Supplied information -
——————
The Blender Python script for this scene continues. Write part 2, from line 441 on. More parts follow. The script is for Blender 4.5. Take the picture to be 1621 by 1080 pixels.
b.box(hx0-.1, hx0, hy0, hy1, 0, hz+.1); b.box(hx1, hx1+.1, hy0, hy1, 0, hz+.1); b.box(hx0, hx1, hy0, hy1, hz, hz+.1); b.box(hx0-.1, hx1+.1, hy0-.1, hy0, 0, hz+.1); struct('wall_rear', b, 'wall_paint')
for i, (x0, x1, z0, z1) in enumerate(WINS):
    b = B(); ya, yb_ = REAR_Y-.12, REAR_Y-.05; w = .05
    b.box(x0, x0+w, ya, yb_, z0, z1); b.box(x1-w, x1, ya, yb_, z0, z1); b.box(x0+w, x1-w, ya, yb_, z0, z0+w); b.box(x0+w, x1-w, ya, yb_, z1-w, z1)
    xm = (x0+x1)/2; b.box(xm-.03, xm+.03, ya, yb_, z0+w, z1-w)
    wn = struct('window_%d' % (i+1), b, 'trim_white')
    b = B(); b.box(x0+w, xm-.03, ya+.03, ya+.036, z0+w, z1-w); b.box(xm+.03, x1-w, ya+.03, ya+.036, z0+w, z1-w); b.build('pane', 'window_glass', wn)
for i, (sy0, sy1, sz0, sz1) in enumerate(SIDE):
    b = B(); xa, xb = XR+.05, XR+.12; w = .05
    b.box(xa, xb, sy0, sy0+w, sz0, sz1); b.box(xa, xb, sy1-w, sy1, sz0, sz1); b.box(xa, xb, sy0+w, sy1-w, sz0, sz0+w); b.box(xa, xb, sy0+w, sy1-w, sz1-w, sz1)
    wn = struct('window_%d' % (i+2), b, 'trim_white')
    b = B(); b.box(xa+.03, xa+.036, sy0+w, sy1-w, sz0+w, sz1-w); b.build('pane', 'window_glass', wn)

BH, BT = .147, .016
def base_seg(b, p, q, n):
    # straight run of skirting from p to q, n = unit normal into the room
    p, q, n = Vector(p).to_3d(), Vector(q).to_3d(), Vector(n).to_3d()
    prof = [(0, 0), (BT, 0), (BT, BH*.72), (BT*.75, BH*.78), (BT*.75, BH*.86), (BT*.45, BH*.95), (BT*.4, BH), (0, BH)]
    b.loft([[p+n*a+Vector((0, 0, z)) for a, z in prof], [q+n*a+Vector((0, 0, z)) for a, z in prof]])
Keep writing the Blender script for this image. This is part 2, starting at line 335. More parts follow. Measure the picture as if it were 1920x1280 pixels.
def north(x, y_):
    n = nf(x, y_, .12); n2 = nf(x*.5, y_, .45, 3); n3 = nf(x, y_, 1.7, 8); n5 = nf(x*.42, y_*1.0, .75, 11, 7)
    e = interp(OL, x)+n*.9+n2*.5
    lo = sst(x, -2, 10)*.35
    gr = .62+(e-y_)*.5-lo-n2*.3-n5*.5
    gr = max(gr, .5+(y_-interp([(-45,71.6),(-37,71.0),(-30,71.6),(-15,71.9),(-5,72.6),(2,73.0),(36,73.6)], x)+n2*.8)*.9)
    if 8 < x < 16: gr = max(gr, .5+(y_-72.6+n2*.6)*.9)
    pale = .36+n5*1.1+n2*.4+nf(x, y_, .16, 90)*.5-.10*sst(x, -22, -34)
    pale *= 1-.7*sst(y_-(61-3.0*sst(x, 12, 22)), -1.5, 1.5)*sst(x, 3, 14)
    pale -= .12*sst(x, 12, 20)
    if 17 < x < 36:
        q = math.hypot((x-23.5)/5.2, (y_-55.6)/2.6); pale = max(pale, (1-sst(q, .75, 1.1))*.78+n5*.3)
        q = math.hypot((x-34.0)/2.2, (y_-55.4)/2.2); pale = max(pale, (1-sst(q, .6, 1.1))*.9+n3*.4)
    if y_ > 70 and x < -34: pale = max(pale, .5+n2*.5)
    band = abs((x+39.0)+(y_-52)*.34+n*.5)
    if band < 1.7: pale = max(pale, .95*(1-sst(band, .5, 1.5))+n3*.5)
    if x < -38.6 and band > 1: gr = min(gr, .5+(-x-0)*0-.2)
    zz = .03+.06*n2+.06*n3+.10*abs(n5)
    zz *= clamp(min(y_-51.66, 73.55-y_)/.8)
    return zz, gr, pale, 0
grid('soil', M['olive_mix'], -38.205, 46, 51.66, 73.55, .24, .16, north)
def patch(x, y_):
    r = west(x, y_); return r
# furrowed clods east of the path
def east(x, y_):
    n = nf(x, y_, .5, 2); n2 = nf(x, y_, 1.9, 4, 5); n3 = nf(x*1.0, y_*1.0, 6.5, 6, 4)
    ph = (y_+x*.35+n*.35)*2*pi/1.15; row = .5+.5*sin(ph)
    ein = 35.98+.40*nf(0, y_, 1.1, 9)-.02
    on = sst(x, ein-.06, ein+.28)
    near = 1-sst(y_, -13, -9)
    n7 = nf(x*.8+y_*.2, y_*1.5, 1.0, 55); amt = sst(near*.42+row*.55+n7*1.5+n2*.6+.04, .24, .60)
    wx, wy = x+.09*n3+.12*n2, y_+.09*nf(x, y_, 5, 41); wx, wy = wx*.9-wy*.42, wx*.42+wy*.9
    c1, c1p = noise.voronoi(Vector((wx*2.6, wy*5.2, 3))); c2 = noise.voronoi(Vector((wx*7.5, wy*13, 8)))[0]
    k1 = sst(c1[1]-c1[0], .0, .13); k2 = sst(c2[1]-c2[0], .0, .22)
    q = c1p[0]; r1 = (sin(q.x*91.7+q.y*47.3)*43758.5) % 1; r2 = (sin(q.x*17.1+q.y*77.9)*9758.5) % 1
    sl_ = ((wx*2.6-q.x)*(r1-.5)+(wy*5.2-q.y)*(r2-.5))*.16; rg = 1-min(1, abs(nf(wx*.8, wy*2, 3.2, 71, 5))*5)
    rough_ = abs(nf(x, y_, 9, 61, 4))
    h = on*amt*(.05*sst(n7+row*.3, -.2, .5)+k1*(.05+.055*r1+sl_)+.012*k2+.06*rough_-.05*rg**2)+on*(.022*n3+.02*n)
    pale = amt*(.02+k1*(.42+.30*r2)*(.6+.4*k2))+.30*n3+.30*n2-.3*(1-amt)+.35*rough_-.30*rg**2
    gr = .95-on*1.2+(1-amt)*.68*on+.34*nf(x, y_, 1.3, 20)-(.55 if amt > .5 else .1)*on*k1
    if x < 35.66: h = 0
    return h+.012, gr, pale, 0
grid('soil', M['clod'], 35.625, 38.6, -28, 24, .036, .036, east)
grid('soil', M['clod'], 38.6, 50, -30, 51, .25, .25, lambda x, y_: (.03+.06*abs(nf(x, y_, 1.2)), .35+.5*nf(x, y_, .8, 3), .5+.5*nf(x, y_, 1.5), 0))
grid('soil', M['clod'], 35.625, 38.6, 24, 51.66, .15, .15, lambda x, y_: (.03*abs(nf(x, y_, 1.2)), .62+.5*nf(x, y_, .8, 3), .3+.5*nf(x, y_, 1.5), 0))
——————
Exercise brief - Write out all records exactly, keeping every detail.

Response to the task -
The Blender Python script for this scene continues. Write part 2, from line 441 on. More parts follow. The script is for Blender 4.5. Take the picture to be 1621 by 1080 pixels.
b.box(hx0-.1, hx0, hy0, hy1, 0, hz+.1); b.box(hx1, hx1+.1, hy0, hy1, 0, hz+.1); b.box(hx0, hx1, hy0, hy1, hz, hz+.1); b.box(hx0-.1, hx1+.1, hy0-.1, hy0, 0, hz+.1); struct('wall_rear', b, 'wall_paint')
for i, (x0, x1, z0, z1) in enumerate(WINS):
    b = B(); ya, yb_ = REAR_Y-.12, REAR_Y-.05; w = .05
    b.box(x0, x0+w, ya, yb_, z0, z1); b.box(x1-w, x1, ya, yb_, z0, z1); b.box(x0+w, x1-w, ya, yb_, z0, z0+w); b.box(x0+w, x1-w, ya, yb_, z1-w, z1)
    xm = (x0+x1)/2; b.box(xm-.03, xm+.03, ya, yb_, z0+w, z1-w)
    wn = struct('window_%d' % (i+1), b, 'trim_white')
    b = B(); b.box(x0+w, xm-.03, ya+.03, ya+.036, z0+w, z1-w); b.box(xm+.03, x1-w, ya+.03, ya+.036, z0+w, z1-w); b.build('pane', 'window_glass', wn)
for i, (sy0, sy1, sz0, sz1) in enumerate(SIDE):
    b = B(); xa, xb = XR+.05, XR+.12; w = .05
    b.box(xa, xb, sy0, sy0+w, sz0, sz1); b.box(xa, xb, sy1-w, sy1, sz0, sz1); b.box(xa, xb, sy0+w, sy1-w, sz0, sz0+w); b.box(xa, xb, sy0+w, sy1-w, sz1-w, sz1)
    wn = struct('window_%d' % (i+2), b, 'trim_white')
    b = B(); b.box(xa+.03, xa+.036, sy0+w, sy1-w, sz0+w, sz1-w); b.build('pane', 'window_glass', wn)

BH, BT = .147, .016
def base_seg(b, p, q, n):
    # straight run of skirting from p to q, n = unit normal into the room
    p, q, n = Vector(p).to_3d(), Vector(q).to_3d(), Vector(n).to_3d()
    prof = [(0, 0), (BT, 0), (BT, BH*.72), (BT*.75, BH*.78), (BT*.75, BH*.86), (BT*.45, BH*.95), (BT*.4, BH), (0, BH)]
    b.loft([[p+n*a+Vector((0, 0, z)) for a, z in prof], [q+n*a+Vector((0, 0, z)) for a, z in prof]])
Keep writing the Blender script for this image. This is part 2, starting at line 335. More parts follow. Measure the picture as if it were 1920x1280 pixels.
def north(x, y_):
    n = nf(x, y_, .12); n2 = nf(x*.5, y_, .45, 3); n3 = nf(x, y_, 1.7, 8); n5 = nf(x*.42, y_*1.0, .75, 11, 7)
    e = interp(OL, x)+n*.9+n2*.5
    lo = sst(x, -2, 10)*.35
    gr = .62+(e-y_)*.5-lo-n2*.3-n5*.5
    gr = max(gr, .5+(y_-interp([(-45,71.6),(-37,71.0),(-30,71.6),(-15,71.9),(-5,72.6),(2,73.0),(36,73.6)], x)+n2*.8)*.9)
    if 8 < x < 16: gr = max(gr, .5+(y_-72.6+n2*.6)*.9)
    pale = .36+n5*1.1+n2*.4+nf(x, y_, .16, 90)*.5-.10*sst(x, -22, -34)
    pale *= 1-.7*sst(y_-(61-3.0*sst(x, 12, 22)), -1.5, 1.5)*sst(x, 3, 14)
    pale -= .12*sst(x, 12, 20)
    if 17 < x < 36:
        q = math.hypot((x-23.5)/5.2, (y_-55.6)/2.6); pale = max(pale, (1-sst(q, .75, 1.1))*.78+n5*.3)
        q = math.hypot((x-34.0)/2.2, (y_-55.4)/2.2); pale = max(pale, (1-sst(q, .6, 1.1))*.9+n3*.4)
    if y_ > 70 and x < -34: pale = max(pale, .5+n2*.5)
    band = abs((x+39.0)+(y_-52)*.34+n*.5)
    if band < 1.7: pale = max(pale, .95*(1-sst(band, .5, 1.5))+n3*.5)
    if x < -38.6 and band > 1: gr = min(gr, .5+(-x-0)*0-.2)
    zz = .03+.06*n2+.06*n3+.10*abs(n5)
    zz *= clamp(min(y_-51.66, 73.55-y_)/.8)
    return zz, gr, pale, 0
grid('soil', M['olive_mix'], -38.205, 46, 51.66, 73.55, .24, .16, north)
def patch(x, y_):
    r = west(x, y_); return r
# furrowed clods east of the path
def east(x, y_):
    n = nf(x, y_, .5, 2); n2 = nf(x, y_, 1.9, 4, 5); n3 = nf(x*1.0, y_*1.0, 6.5, 6, 4)
    ph = (y_+x*.35+n*.35)*2*pi/1.15; row = .5+.5*sin(ph)
    ein = 35.98+.40*nf(0, y_, 1.1, 9)-.02
    on = sst(x, ein-.06, ein+.28)
    near = 1-sst(y_, -13, -9)
    n7 = nf(x*.8+y_*.2, y_*1.5, 1.0, 55); amt = sst(near*.42+row*.55+n7*1.5+n2*.6+.04, .24, .60)
    wx, wy = x+.09*n3+.12*n2, y_+.09*nf(x, y_, 5, 41); wx, wy = wx*.9-wy*.42, wx*.42+wy*.9
    c1, c1p = noise.voronoi(Vector((wx*2.6, wy*5.2, 3))); c2 = noise.voronoi(Vector((wx*7.5, wy*13, 8)))[0]
    k1 = sst(c1[1]-c1[0], .0, .13); k2 = sst(c2[1]-c2[0], .0, .22)
    q = c1p[0]; r1 = (sin(q.x*91.7+q.y*47.3)*43758.5) % 1; r2 = (sin(q.x*17.1+q.y*77.9)*9758.5) % 1
    sl_ = ((wx*2.6-q.x)*(r1-.5)+(wy*5.2-q.y)*(r2-.5))*.16; rg = 1-min(1, abs(nf(wx*.8, wy*2, 3.2, 71, 5))*5)
    rough_ = abs(nf(x, y_, 9, 61, 4))
    h = on*amt*(.05*sst(n7+row*.3, -.2, .5)+k1*(.05+.055*r1+sl_)+.012*k2+.06*rough_-.05*rg**2)+on*(.022*n3+.02*n)
    pale = amt*(.02+k1*(.42+.30*r2)*(.6+.4*k2))+.30*n3+.30*n2-.3*(1-amt)+.35*rough_-.30*rg**2
    gr = .95-on*1.2+(1-amt)*.68*on+.34*nf(x, y_, 1.3, 20)-(.55 if amt > .5 else .1)*on*k1
    if x < 35.66: h = 0
    return h+.012, gr, pale, 0
grid('soil', M['clod'], 35.625, 38.6, -28, 24, .036, .036, east)
grid('soil', M['clod'], 38.6, 50, -30, 51, .25, .25, lambda x, y_: (.03+.06*abs(nf(x, y_, 1.2)), .35+.5*nf(x, y_, .8, 3), .5+.5*nf(x, y_, 1.5), 0))
grid('soil', M['clod'], 35.625, 38.6, 24, 51.66, .15, .15, lambda x, y_: (.03*abs(nf(x, y_, 1.2)), .62+.5*nf(x, y_, .8, 3), .3+.5*nf(x, y_, 1.5), 0))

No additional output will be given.